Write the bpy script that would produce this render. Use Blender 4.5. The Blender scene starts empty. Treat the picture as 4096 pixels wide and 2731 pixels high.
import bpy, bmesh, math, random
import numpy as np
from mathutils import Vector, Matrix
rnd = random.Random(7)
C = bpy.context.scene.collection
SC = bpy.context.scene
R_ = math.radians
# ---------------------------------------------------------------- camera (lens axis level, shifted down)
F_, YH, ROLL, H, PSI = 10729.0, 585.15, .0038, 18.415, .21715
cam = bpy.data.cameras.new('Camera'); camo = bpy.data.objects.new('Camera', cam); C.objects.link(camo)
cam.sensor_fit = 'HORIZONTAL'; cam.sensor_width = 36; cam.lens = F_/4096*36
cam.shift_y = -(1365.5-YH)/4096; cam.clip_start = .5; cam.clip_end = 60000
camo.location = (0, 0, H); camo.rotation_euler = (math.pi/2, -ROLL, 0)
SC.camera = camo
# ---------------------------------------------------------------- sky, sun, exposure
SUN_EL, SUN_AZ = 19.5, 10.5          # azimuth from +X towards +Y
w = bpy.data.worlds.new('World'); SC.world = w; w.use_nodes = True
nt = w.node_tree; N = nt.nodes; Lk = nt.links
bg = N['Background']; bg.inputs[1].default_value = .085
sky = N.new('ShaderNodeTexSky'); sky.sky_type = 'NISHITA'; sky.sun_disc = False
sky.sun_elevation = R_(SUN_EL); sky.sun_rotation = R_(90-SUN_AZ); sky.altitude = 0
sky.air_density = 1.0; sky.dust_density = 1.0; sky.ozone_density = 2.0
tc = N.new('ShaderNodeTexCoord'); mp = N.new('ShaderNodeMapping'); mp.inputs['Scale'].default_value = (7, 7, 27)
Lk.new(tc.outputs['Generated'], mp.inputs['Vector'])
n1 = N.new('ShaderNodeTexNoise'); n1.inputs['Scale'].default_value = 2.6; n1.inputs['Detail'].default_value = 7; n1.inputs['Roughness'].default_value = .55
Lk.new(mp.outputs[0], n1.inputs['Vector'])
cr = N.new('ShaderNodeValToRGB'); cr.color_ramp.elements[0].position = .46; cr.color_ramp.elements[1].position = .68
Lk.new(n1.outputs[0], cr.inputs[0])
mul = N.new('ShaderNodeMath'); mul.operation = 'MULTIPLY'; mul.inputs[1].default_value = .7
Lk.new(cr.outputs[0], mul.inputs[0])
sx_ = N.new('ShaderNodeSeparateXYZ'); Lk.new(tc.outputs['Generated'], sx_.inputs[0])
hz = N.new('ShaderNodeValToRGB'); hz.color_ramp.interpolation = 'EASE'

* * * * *

= STATED GOAL =
Pull out the lines above in which the word "scene" appears.

= WORKED SOLUTION =
Write the bpy script that would produce this render. Use Blender 4.5. The Blender scene starts empty. Treat the picture as 4096 pixels wide and 2731 pixels high.
C = bpy.context.scene.collection
SC = bpy.context.scene